I rated Lowe well enough to be an AB. Remember we were picking the likes of George Bridge above such players so theres no disputing a lot of bad decisions have been made by those last two coaches. Does a team like the ABs need a finicky winger who you have to adapt and change a lot of your style with to get benefit from? No, not really. But he still would have been a basic improvement on players like even Savea at the tail of his career, Bridge, and could even have converted into the answer of replacing Beauden at the back. Instead we persisted with NMS, Naholo, Havili, Reece, all players we would have cared even less about losing and all because Rieko had Lowe's number 11 jersey nailed down.


He was of course only 23 when he decided to leave, it was back in the beggining of the period they had started retaining players (from 2018 onwards I think, they came out saying theyre going to be more aggressive at some point). So he might, all of them, only just missed out.


The main point that Ed made is that situations like Lowe's, Aki's, JGP's, aren't going to happen in future. That's a bit of a "NZ" only problem, because those players need to reach such a high standard to be chosen by the All Blacks, were as a country like Ireland wants them a lot earlier like that. This is basically the 'ready in 3 years' concept Ireland relied on, versus the '5 years and they've left' concept' were that player is now ready to be chosen by the All Blacks (given a contract to play Super, ala SBW, and hopefully Manu).

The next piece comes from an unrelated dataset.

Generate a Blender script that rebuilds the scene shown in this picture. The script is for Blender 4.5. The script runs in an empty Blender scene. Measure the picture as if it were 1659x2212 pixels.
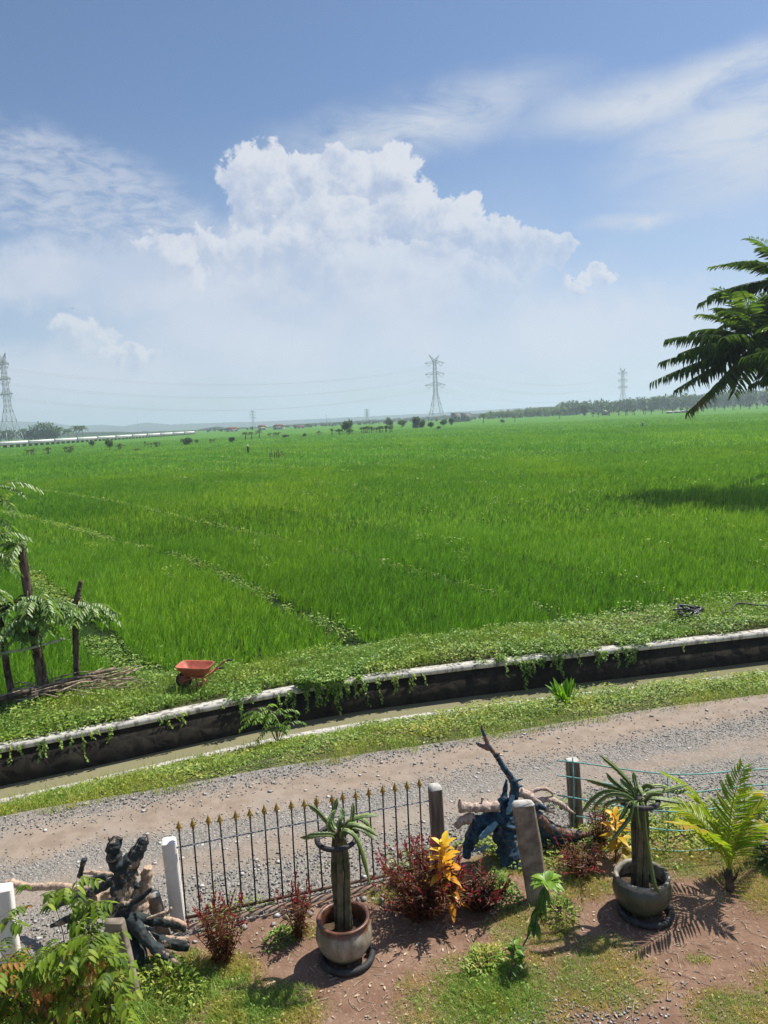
import bpy, math, random
import numpy as np
from mathutils import Vector
R = math.radians
random.seed(7); rng = np.random.default_rng(7)
U = rng.uniform
sc = bpy.context.scene
col = sc.collection

# ------------------------------------------------------------------ camera
F, CX, CY = 1620., 829.5, 1106.
PITCH, ROLL, CH = R(7.05), R(2.7), 5.5
_f = np.array([0, math.cos(PITCH), -math.sin(PITCH)]); _u = np.array([0, math.sin(PITCH), math.cos(PITCH)]); _x = np.array([1., 0, 0])
_r = _x*math.cos(ROLL)-_u*math.sin(ROLL); _u = _u*math.cos(ROLL)+_x*math.sin(ROLL)
CAM = np.array([0, 0, CH])
from mathutils import Matrix
cd = bpy.data.cameras.new('camera'); cam = bpy.data.objects.new('camera', cd); col.objects.link(cam)
cam.matrix_world = Matrix(((_r[0], _u[0], -_f[0], 0), (_r[1], _u[1], -_f[1], 0), (_r[2], _u[2], -_f[2], CH), (0, 0, 0, 1)))
cd.sensor_fit = 'VERTICAL'; cd.sensor_height = 36; cd.lens = 36*F/2212; cd.clip_start = .1; cd.clip_end = 30000
sc.camera = cam
def ray(u, v): return _f+_r*(u-CX)/F-_u*(v-CY)/F
def G(u, v, z=0.):                       # survey helper: the point of the level z seen at a spot of the photograph
    d = ray(u, v); return CAM+d*(z-CH)/d[2]
def P(u, v, Y):                          # same, on the upright plane at distance Y
    d = ray(u, v); return CAM+d*Y/d[1]

# ------------------------------------------------------------------ light, sky, exposure
SUN_AZ, SUN_EL = R(57), R(57)
sl = bpy.data.lights.new('sun', 'SUN'); sun = bpy.data.objects.new('sun', sl); col.objects.link(sun)
sl.energy = 5.0; sl.angle = R(.55); sl.color = (1, .945, .85)
sdir = Vector((math.sin(SUN_AZ)*math.cos(SUN_EL), math.cos(SUN_AZ)*math.cos(SUN_EL), math.sin(SUN_EL)))
sun.rotation_euler = sdir.to_track_quat('Z', 'Y').to_euler()
sc.view_settings.view_transform = 'Standard'; sc.view_settings.look = 'None'
sc.view_settings.exposure = .46; sc.view_settings.gamma = 1
sc.render.engine = 'CYCLES'
cy = sc.cycles
cy.use_denoising = True
cy.max_bounces = 6; cy.diffuse_bounces = 2; cy.glossy_bounces = 2; cy.transmission_bounces = 3; cy.transparent_max_bounces = 4; cy.volume_bounces = 1
try: cy.denoiser = 'OPENIMAGEDENOISE'; cy.denoising_prefilter = 'ACCURATE'
except Exception: pass
cy.sample_clamp_indirect = 6

wd = bpy.data.worlds.new('World'); sc.world = wd; wd.use_nodes = True
wt = wd.node_tree; wt.nodes.clear(); wn = wt.nodes.new; wl = wt.links.new
def WM(op, a, b=None, c=None, clamp=False):
    n = wn('ShaderNodeMath'); n.operation = op; n.use_clamp = clamp
    for i, q in enumerate((a, b, c)):
        if q is None: continue
        if isinstance(q, (int, float)): n.inputs[i].default_value = q
        else: wl(q, n.inputs[i])
    return n.outputs[0]
def WS(x, a, b):                          # smoothstep
    n = wn('ShaderNodeMapRange'); n.interpolation_type = 'SMOOTHSTEP'
    wl(x, n.inputs[0]); n.inputs[1].default_value = a; n.inputs[2].default_value = b
    return n.outputs[0]
def WMix(fac, a, b):
    n = wn('ShaderNodeMix'); n.data_type = 'RGBA'
    if isinstance(fac, float): n.inputs[0].default_value = fac
    else: wl(fac, n.inputs[0])
    for i, q in ((6, a), (7, b)):
        if isinstance(q, tuple): n.inputs[i].default_value = (*q, 1)
        else: wl(q, n.inputs[i])
    return n.outputs[2]
def WNoise(scale, detail, rough, vec, dist=0.):
    n = wn('ShaderNodeTexNoise'); n.inputs['Scale'].default_value = scale; n.inputs['Detail'].default_value = detail
    n.inputs['Roughness'].default_value = rough; n.inputs['Distortion'].default_value = dist; wl(vec, n.inputs['Vector']); return n
tc = wn('ShaderNodeTexCoord'); dirv = tc.outputs['Generated']
sep = wn('ShaderNodeSeparateXYZ'); wl(dirv, sep.inputs[0])
az = WM('MULTIPLY', WM('ARCTAN2', sep.outputs[0], sep.outputs[1]), 57.2958)
el = WM('MULTIPLY', WM('ARCSINE', sep.outputs[2]), 57.2958)
sky = wn('ShaderNodeTexSky'); sky.sky_type = 'NISHITA'; sky.sun_disc = False
sky.sun_elevation = SUN_EL; sky.sun_rotation = SUN_AZ; sky.air_density = 1.0; sky.dust_density = .6; sky.ozone_density = 2.0
big = WNoise(7, 5, .55, dirv); sb = wn('ShaderNodeSeparateColor'); wl(big.outputs['Color'], sb.inputs[0])
fine = WNoise(32, 8, .62, dirv, .3); sf = wn('ShaderNodeSeparateColor'); wl(fine.outputs['Color'], sf.inputs[0])
def warp(base, k, a1, a2): return WM('ADD', base, WM('ADD', WM('MULTIPLY', WM('SUBTRACT', sb.outputs[k], .5), a1), WM('MULTIPLY', WM('SUBTRACT', sf.outputs[k], .5), a2)))
wa, we = warp(az, 0, 4.6, 4.4), warp(el, 1, 4.6, 4.4)
def dir_of(u, v):
    d = ray(u, v); d = d/np.linalg.norm(d); return math.degrees(math.atan2(d[0], d[1])), math.degrees(math.asin(d[2]))
def lobe(u, v, ru, rv, xa, xe, tilt=0.):
    a, e = dir_of(u, v); k = 57.3/F*.95
    da, de = WM('SUBTRACT', xa, a), WM('SUBTRACT', xe, e)
    if tilt:
        c, s = math.cos(tilt), math.sin(tilt)
        da, de = WM('ADD', WM('MULTIPLY', da, c), WM('MULTIPLY', de, s)), WM('SUBTRACT', WM('MULTIPLY', de, c), WM('MULTIPLY', da, s))
    q = WM('ADD', WM('POWER', WM('ABSOLUTE', WM('DIVIDE', da, ru*k)), 2.), WM('POWER', WM('ABSOLUTE', WM('DIVIDE', de, rv*k)), 2.))
    return WM('SUBTRACT', 1., WM('SQRT', q)), WM('ADD', WM('MULTIPLY', da, .45/(ru*k)), WM('MULTIPLY', de, .85/(rv*k)))
def union(ls, shaded=False):              # joins the puffs; also carries how far each spot faces the sun
    o, sh = ls[0]
    for l, h in ls[1:]:
        if shaded: b = WS(WM('SUBTRACT', l, o), -.16, .16); sh = WM('ADD', WM('MULTIPLY', h, b), WM('MULTIPLY', sh, WM('SUBTRACT', 1., b)))
        o = WM('SMOOTH_MAX', o, l, .1)
    return (o, sh) if shaded else o
cum, cums = union([lobe(u, v, a, b, wa, we) for u, v, a, b in [
    (830, 620, 360, 120), (640, 560, 160, 110), (575, 430, 105, 95), (655, 390, 75, 65), (735, 385, 90, 80), (815, 400, 85, 85), (700, 480, 130, 90), (860, 470, 100, 90), (930, 500, 95, 75),
    (1010, 530, 85, 65), (1085, 540, 80, 62), (1150, 560, 62, 46), (1195, 550, 38, 30), (900, 580, 170, 90)]], True)
low, lows = union([lobe(u, v, a, b, wa, we) for u, v, a, b in [(330, 550, 70, 50), (385, 575, 75, 62), (455, 540, 52, 50), (180, 730, 66, 56), (235, 765, 60, 36), (295, 755, 52, 40), (1250, 628, 62, 26), (1300, 614, 36, 24)]], True)
# streaky high cloud: its own stretched noise
mp = wn('ShaderNodeMapping'); mp.inputs['Scale'].default_value = (5, 5, 16); mp.inputs['Rotation'].default_value = (0, R(9), 0); wl(dirv, mp.inputs[0])
st = WNoise(1.7, 9, .62, mp.outputs[0], .6).outputs[0]
mp2 = wn('ShaderNodeMapping'); mp2.inputs['Scale'].default_value = (20, 20, 52); wl(dirv, mp2.inputs[0])
rip = WNoise(1.5, 7, .6, mp2.outputs[0], .4).outputs[0]
ca, ce = warp(az, 0, 3.0, .8), warp(el, 1, 3.0, .8)
cir = union([lobe(900, 268, 430, 95, ca, ce, R(8)), lobe(1610, 290, 330, 170, ca, ce, R(6)), lobe(1370, 478, 135, 24, ca, ce, R(3)),
             lobe(1420, 215, 380, 80, ca, ce), lobe(1550, 170, 300, 60, ca, ce)])
alto = union([lobe(110, 395, 330, 125, ca, ce, R(-12)), lobe(240, 455, 330, 85, ca, ce, R(-14))])
soft = union([lobe(u, v, a, b, ca, we, tl) for u, v, a, b, tl in [(90, 585, 330, 75, 0), (330, 610, 300, 90, 0), (720, 700, 620, 190, 0), (1200, 720, 450, 110, 0), (230, 810, 380, 90, 0), (560, 600, 330, 120, 0)]])
white = (7.6, 7.9, 8.5); grey = (4.3, 5.2, 7.1); veilc = (5.9, 6.65, 8.3)
skyc = wn('ShaderNodeVectorMath'); skyc.operation = 'MULTIPLY'; wl(sky.outputs[0], skyc.inputs[0]); skyc.inputs[1].default_value = (.88, .985, 1.12)
c = skyc.outputs[0]
veil = WS(el, 22, 3)
c = WMix(WM('MULTIPLY', veil, WM('ADD', .34, WM('MULTIPLY', WS(big.outputs[0], .3, .7), .28))), c, veilc)
c = WMix(WM('MULTIPLY', WM('MULTIPLY', WS(cir, -.05, .9), WS(st, .18, .64)), .94), c, (6.6, 7.1, 7.9))
c = WMix(WM('MULTIPLY', WM('MULTIPLY', WS(alto, 0., .5), WS(rip, .28, .68)), .64), c, (6.6, 7.0, 7.9))
ofs = wn('ShaderNodeVectorMath'); ofs.operation = 'ADD'; wl(dirv, ofs.inputs[0]); ofs.inputs[1].default_value = (.012, 0, .02)
fine2 = WNoise(32, 8, .62, ofs.outputs[0], .3); big2 = WNoise(7, 5, .55, ofs.outputs[0])
emb = WM('ADD', WM('MULTIPLY', WM('SUBTRACT', fine.outputs[0], fine2.outputs[0]), 1.5), WM('MULTIPLY', WM('SUBTRACT', big.outputs[0], big2.outputs[0]), 1.6))
c = WMix(WM('MULTIPLY', WS(soft, -.25, .75), WM('ADD', .56, WM('MULTIPLY', WS(big.outputs[0], .35, .65), .30))), c, (6.9, 7.35, 8.4))
def shade(f, sh):
    s = WS(WM('ADD', WM('ADD', WM('MULTIPLY', sh, .55), emb), WM('SUBTRACT', .50, WM('MULTIPLY', f, .25))), -.25, .85)
    return WMix(s, grey, white)
base = dir_of(830, 660)[1]
c = WMix(WM('MULTIPLY', WM('MULTIPLY', WS(low, 0., .22), .82), WS(lows, -.75, .05)), c, shade(low, lows))
c = WMix(WM('MULTIPLY', WS(cum, 0., .14), WM('MULTIPLY', WS(el, base-3.5, base+7.5), .94)), c, shade(cum, cums))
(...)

The 'mercenary' thing that will take longer to expire, and which I was referring to, is the grandparents rule. The new kids coming through now aren't going to have as many gp born overseas, so the amount of players that can leave with a prospect of International rugby offer are going to drop dramatically at some point. All these kiwi fellas playing for a PI, is going to stop sadly.


The new era problem that will replace those old concerns is now French and Japanese clubs (doing the same as NRL teams have done for decades by) picking kids out of school. The problem here is not so much a national identity one, than it is a farm system where 9 in 10 players are left with nothing. A stunted education and no support in a foreign country (well they'll get kicked out of those countries were they don't in Australia).


It's the same sort of situation were NZ would be the big guy, but there weren't many downsides with it. The only one I can think was brought up but a poster on this site, I can't recall who it was, but he seemed to know a lot of kids coming from the Islands weren't really given the capability to fly back home during school xms holidays etc. That is probably something that should be fixed by the union. Otherwise getting someone like Fakatava over here for his last year of school definitely results in NZ being able to pick the cherries off the top but it also allows that player to develop and be able to represent Tonga and under age and possibly even later in his career. Where as a kid being taken from NZ is arguably going to be worse off in every respect other than perhaps money. Not going to develop as a person, not going to develop as a player as much, so I have a lotof sympathy for NZs case that I don't include them in that group but I certainly see where you're coming from and it encourages other countries to think they can do the same while not realising they're making a much worse experience/situation.